Parents of grown children must stop comparing those children to others. It’s the proverbial apples and oranges. Worse, it’s a conversation between two people speaking different languages; it’s an argument over pizza vs. chocolate; it’s like asking “Do you walk to work or take a lunch?”

My last child was the first of our brood to head off to college with a cell phone. I had waited years for this moment. My friends with college-age children had told me about how their kids would call as they walked between classes. These kids shared the latest bit of academic trivia, or the details of a crush, or they asked for advice on an upcoming test. I was ready to be that mom! I memorized my son’s class schedule and waited for the phone to ring. I waited about a month before breaking down and calling him. He was oblivious to my plan for our chummy interaction. He had moved on and I had not.

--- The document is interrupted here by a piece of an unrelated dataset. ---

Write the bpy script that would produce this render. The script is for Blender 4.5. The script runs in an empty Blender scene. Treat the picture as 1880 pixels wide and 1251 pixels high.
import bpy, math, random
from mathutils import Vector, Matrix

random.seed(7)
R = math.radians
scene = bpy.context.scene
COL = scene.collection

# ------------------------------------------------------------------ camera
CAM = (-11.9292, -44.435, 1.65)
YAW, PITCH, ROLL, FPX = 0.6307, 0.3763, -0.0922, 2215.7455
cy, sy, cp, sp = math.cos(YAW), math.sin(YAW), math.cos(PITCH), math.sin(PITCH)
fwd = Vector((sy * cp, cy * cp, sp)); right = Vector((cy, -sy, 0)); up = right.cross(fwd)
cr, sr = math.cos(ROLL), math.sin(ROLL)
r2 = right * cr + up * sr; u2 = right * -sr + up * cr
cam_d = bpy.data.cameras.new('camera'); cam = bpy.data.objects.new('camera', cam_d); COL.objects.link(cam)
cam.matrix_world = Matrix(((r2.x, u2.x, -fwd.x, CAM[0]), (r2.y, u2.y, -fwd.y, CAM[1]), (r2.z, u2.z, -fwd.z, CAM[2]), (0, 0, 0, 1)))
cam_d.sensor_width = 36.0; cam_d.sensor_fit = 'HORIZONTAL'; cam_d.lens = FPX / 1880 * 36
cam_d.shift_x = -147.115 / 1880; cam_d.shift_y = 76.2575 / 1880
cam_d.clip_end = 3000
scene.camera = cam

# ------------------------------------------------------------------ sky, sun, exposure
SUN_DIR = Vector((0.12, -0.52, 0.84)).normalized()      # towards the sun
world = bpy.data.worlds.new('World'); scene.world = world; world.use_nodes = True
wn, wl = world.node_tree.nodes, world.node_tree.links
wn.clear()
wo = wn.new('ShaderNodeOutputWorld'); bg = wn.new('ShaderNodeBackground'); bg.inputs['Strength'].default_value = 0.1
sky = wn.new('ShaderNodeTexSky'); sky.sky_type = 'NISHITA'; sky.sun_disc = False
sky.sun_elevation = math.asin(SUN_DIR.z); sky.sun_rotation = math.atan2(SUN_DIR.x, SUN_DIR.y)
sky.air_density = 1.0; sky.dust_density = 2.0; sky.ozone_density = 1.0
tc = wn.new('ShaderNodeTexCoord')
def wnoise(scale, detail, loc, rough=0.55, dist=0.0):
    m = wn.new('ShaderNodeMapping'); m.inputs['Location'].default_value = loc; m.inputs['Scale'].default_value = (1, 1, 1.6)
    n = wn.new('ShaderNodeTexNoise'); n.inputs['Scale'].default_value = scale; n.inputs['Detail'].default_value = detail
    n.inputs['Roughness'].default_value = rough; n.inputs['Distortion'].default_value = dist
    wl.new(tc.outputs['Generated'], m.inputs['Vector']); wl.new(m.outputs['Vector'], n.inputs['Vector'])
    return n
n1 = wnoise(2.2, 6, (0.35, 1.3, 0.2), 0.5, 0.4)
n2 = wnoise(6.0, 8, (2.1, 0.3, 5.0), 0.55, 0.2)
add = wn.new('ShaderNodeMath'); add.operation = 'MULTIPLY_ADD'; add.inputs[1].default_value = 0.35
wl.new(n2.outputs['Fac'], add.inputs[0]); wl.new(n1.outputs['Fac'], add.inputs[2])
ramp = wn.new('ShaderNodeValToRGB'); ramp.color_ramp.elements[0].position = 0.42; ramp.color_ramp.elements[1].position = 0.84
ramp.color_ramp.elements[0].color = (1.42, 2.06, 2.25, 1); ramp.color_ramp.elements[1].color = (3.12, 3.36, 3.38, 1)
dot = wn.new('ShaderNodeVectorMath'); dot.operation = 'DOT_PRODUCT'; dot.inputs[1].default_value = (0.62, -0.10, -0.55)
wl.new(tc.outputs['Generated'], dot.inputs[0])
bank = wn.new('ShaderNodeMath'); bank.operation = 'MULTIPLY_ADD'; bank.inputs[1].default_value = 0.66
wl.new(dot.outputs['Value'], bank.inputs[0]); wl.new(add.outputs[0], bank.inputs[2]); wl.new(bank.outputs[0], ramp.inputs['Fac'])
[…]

I had made myself miserable by expecting my life to be like someone else’s. In this case I had also overlooked the basic fact that all of those kids calling their moms were female. But on a deeper level, no child can be reliably compared to another. The girl failing in school and still planning to go to Julliard was not raised in my home, any more than the Fulbright scholar was.

The adult child who doesn’t call home is not as bad as the one who is failing her classes, who is not as bad as the one addicted to heroin, who is not as bad as the one in prison. But that train of comparisons will not help you deal with your surprise when it’s your child who doesn’t call home. And if your’s is the one in prison, your misery is only magnified by the comparisons.

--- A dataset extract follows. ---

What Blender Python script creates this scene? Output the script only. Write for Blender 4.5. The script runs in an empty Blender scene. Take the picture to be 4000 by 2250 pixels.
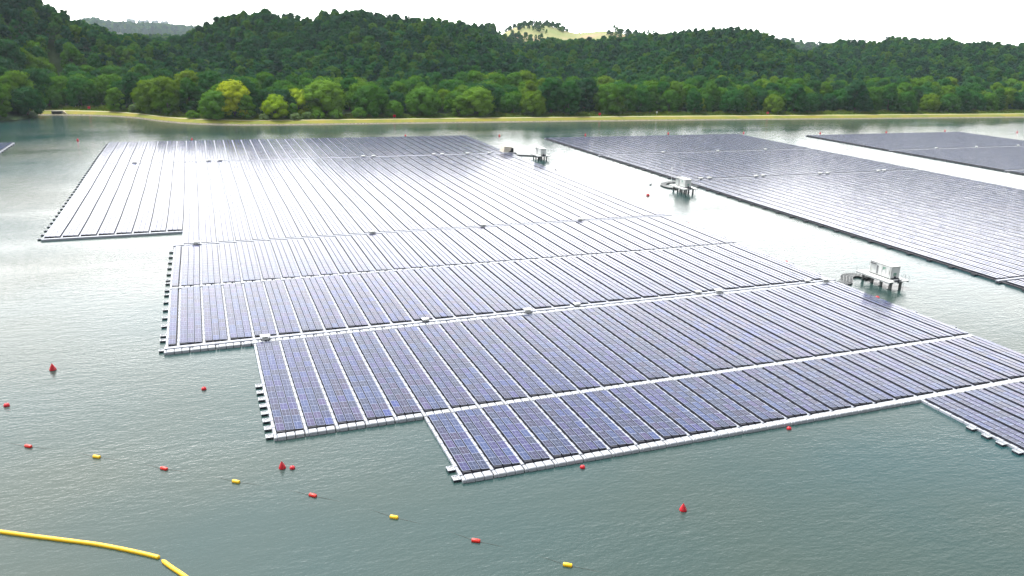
import bpy, math, random
import numpy as np
from mathutils import Vector, Matrix
random.seed(7); rng = np.random.default_rng(7)
sc = bpy.context.scene
C = sc.collection
PI = math.pi

# ------------------------------------------------------------------ camera
CAM_H = 50.0
cam = bpy.data.cameras.new('camera'); co = bpy.data.objects.new('camera', cam); C.objects.link(co)
Rv = Vector((0.9328459542, -0.3593318365, 0.0260587211))
Uv = Vector((0.0857640257, 0.2917341798, 0.9526466818))
Dv = Vector((0.3499185014, 0.8864377020, -0.3029607942))
m = Matrix.Identity(4)
for i in range(3):
    m[i][0] = Rv[i]; m[i][1] = Uv[i]; m[i][2] = -Dv[i]
m[2][3] = CAM_H
co.matrix_world = m
FPX = 3097.264 / 4000.0
cam.sensor_width = 36.0; cam.lens = 36.0 * FPX
cam.clip_start = 0.5; cam.clip_end = 20000
sc.camera = co

def proj(p):
    v = Vector(p) - Vector((0, 0, CAM_H))
    zc = v.dot(Dv)
    if zc < 1: return None
    return 0.5 + FPX * v.dot(Rv) / zc, 0.28125 - FPX * v.dot(Uv) / zc, zc     # units of image width; y 0..0.5625

# ------------------------------------------------------------------ sky, sun, exposure
SUN_AZ, SUN_EL = math.radians(-26), math.radians(60)
w = bpy.data.worlds.new('World'); sc.world = w; w.use_nodes = True
N, L = w.node_tree.nodes, w.node_tree.links
for n in list(N): N.remove(n)
out = N.new('ShaderNodeOutputWorld'); bg = N.new('ShaderNodeBackground'); bg.inputs[1].default_value = 0.15
sky = N.new('ShaderNodeTexSky'); sky.sky_type = 'NISHITA'; sky.sun_disc = False
sky.sun_elevation = SUN_EL; sky.sun_rotation = SUN_AZ; sky.air_density = 1.2; sky.dust_density = 3.0; sky.ozone_density = 1.5
tc = N.new('ShaderNodeTexCoord')
sep = N.new('ShaderNodeSeparateXYZ'); L.new(tc.outputs['Generated'], sep.inputs[0])
def wm(op, a, b=None, c=None):
    n = N.new('ShaderNodeMath'); n.operation = op
    for k, v in enumerate((a, b, c)):
        if v is None: continue
        if isinstance(v, (int, float)): n.inputs[k].default_value = v
        else: L.new(v, n.inputs[k])
    return n.outputs[0]
zpos = wm('MAXIMUM', sep.outputs[2], 0.0)
# cloud sheet: direction projected on a flat layer, so clouds get denser towards the horizon
dz = wm('ADD', zpos, 0.12)
cx = wm('DIVIDE', sep.outputs[0], dz); cy = wm('DIVIDE', sep.outputs[1], dz)
cmb = N.new('ShaderNodeCombineXYZ'); L.new(cx, cmb.inputs[0]); L.new(cy, cmb.inputs[1])
cn = N.new('ShaderNodeTexNoise'); cn.inputs['Scale'].default_value = 0.8; cn.inputs['Detail'].default_value = 7; cn.inputs['Roughness'].default_value = 0.55
L.new(cmb.outputs[0], cn.inputs['Vector'])
cr = N.new('ShaderNodeMapRange'); cr.inputs[1].default_value = 0.40; cr.inputs[2].default_value = 0.62
cr.inputs[3].default_value = 0.6; cr.inputs[4].default_value = 1.0
L.new(cn.outputs[0], cr.inputs[0])
hz = wm('POWER', wm('SUBTRACT', 1.0, zpos), 4.5)          # 1 at the horizon
cover = wm('MINIMUM', wm('ADD', cr.outputs[0], wm('MULTIPLY', hz, 0.9)), 1.0)
# glow of the veiled sun through the cloud
sd = (math.sin(SUN_AZ) * math.cos(SUN_EL), math.cos(SUN_AZ) * math.cos(SUN_EL), math.sin(SUN_EL))
dot = N.new('ShaderNodeVectorMath'); dot.operation = 'DOT_PRODUCT'; dot.inputs[1].default_value = sd
L.new(tc.outputs['Generated'], dot.inputs[0])
dp = wm('MAXIMUM', dot.outputs['Value'], 0.0)
glow = wm('MULTIPLY', wm('POWER', dp, 4.5), 22.0)
# the low sky ahead, below the veiled sun, is brighter than the sky behind the camera
fy = wm('ADD', wm('MULTIPLY', sep.outputs[1], 0.49), wm('MULTIPLY', sep.outputs[0], 0.09))
front = wm('POWER', wm('MAXIMUM', wm('ADD', fy, 0.5), 0.0), 2.4)
low = wm('POWER', 2.71828, wm('MULTIPLY', wm('POWER', wm('DIVIDE', zpos, 0.29), 2.0), -1.0))
fronta = wm('MULTIPLY', front, wm('ADD', 3.5, wm('MULTIPLY', low, 38.0)))
bright = wm('ADD', wm('ADD', 3.6, fronta), glow)
bright = wm('MULTIPLY', bright, wm('ADD', 0.72, wm('MULTIPLY', cn.outputs[0], 0.56)))
cc = N.new('ShaderNodeCombineXYZ')
L.new(bright, cc.inputs[0]); L.new(wm('MULTIPLY', bright, 0.985), cc.inputs[1]); L.new(wm('MULTIPLY', bright, 0.97), cc.inputs[2])
mixw = N.new('ShaderNodeMix'); mixw.data_type = 'RGBA'
L.new(cover, mixw.inputs[0]); L.new(sky.outputs[0], mixw.inputs[6]); L.new(cc.outputs[0], mixw.inputs[7])
L.new(mixw.outputs[2], bg.inputs[0]); L.new(bg.outputs[0], out.inputs[0])

sun = bpy.data.lights.new('sun', 'SUN'); sun.energy = 4.6; sun.angle = math.radians(2.0); sun.color = (1.0, 0.95, 0.86)
so = bpy.data.objects.new('sun', sun); C.objects.link(so)
so.rotation_euler = Vector(sd).to_track_quat('Z', 'Y').to_euler(); so.location = (0, 0, 300)
sc.view_settings.view_transform = 'Standard'; sc.view_settings.look = 'None'
sc.view_settings.exposure = 0.22; sc.view_settings.gamma = 1.0
sc.cycles.volume_bounces = 0
sc.cycles.max_bounces = 6

# ------------------------------------------------------------------ materials
def mat(name, col, rough=0.6, metal=0.0, spec=0.5):
    M = bpy.data.materials.new(name); M.use_nodes = True
    b = M.node_tree.nodes['Principled BSDF']
    b.inputs['Base Color'].default_value = (*col, 1); b.inputs['Roughness'].default_value = rough
    b.inputs['Metallic'].default_value = metal; b.inputs['Specular IOR Level'].default_value = spec
    return M
class NT:
    def __init__(s, M): s.M = M; s.n = M.node_tree.nodes; s.l = M.node_tree.links; s.b = s.n['Principled BSDF']
    def node(s, t, **k):
        x = s.n.new(t)
        for a, v in k.items(): setattr(x, a, v)
        return x
    def put(s, x, sock, v):
        if hasattr(v, 'links') or isinstance(v, bpy.types.NodeSocket): s.l.new(v, x.inputs[sock])
        else: x.inputs[sock].default_value = v
    def math(s, op, a, b=None, c=None):
        x = s.node('ShaderNodeMath', operation=op)
        for k, v in enumerate((a, b, c)):
            if v is not None: s.put(x, k, v)
        return x.outputs[0]
    def noise(s, scale, detail=3, vec=None, rough=0.5):
        x = s.node('ShaderNodeTexNoise'); x.inputs['Scale'].default_value = scale; x.inputs['Detail'].default_value = detail
        x.inputs['Roughness'].default_value = rough
        if vec is not None: s.l.new(vec, x.inputs['Vector'])
        return x.outputs[0]
    def rng(s, v, a, b, c, d):
        x = s.node('ShaderNodeMapRange'); s.l.new(v, x.inputs[0])
        for k, q in enumerate((a, b, c, d)): x.inputs[k + 1].default_value = q
        return x.outputs[0]
    def mix(s, f, a, b, blend='MIX'):
        x = s.node('ShaderNodeMix', data_type='RGBA', blend_type=blend)
        s.put(x, 0, f)
        for k, v in ((6, a), (7, b)):
            if isinstance(v, tuple): x.inputs[k].default_value = (*v, 1) if len(v) == 3 else v
            else: s.l.new(v, x.inputs[k])
        return x.outputs[2]
    def ramp(s, v, stops):
        x = s.node('ShaderNodeValToRGB'); e = x.color_ramp.elements
        while len(e) < len(stops): e.new(0.5)
        for k, (p, c) in enumerate(stops): e[k].position = p; e[k].color = (*c, 1)
        s.l.new(v, x.inputs[0]); return x.outputs[0]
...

And what about their misery when you remind them that they are the last of their peers to graduate from college, or the only one without a baby, or the only one of their siblings to have their license suspended. No one ever said, “Thanks, Dad, for comparing me to everyone else. If I’d only known how you felt I would have done everything differently.”

Once I visited New York City for a business meeting in the Pan Am Building (now the MetLife Building) at 200 Park Avenue. I thought I would recognize it and I walked back and forth in that block for several minutes but could see nothing that said “Pan Am” or “200.” Finally I saw someone who didn’t look like a tourist and I asked, “Can you tell me how to find the Pan Am Building?” He rolled his eyes as some New Yorkers do when confronted with cretins from the “fly-over zone.” Then, wordlessly, he pointed up. Sure enough, I was standing right in front of the Pan Am Building, and, by golly if it didn’t look just like the pictures. I had been so absorbed in looking around at the crowded sidewalk view that I had failed to look up.

When it comes to your children, stop looking around and start looking up. Clear the air of your expectations and get the big picture. They may never look like the kid with the Fulbright Scholarship, but they won’t always look like the person they are today, either. It’s a journey, not a race.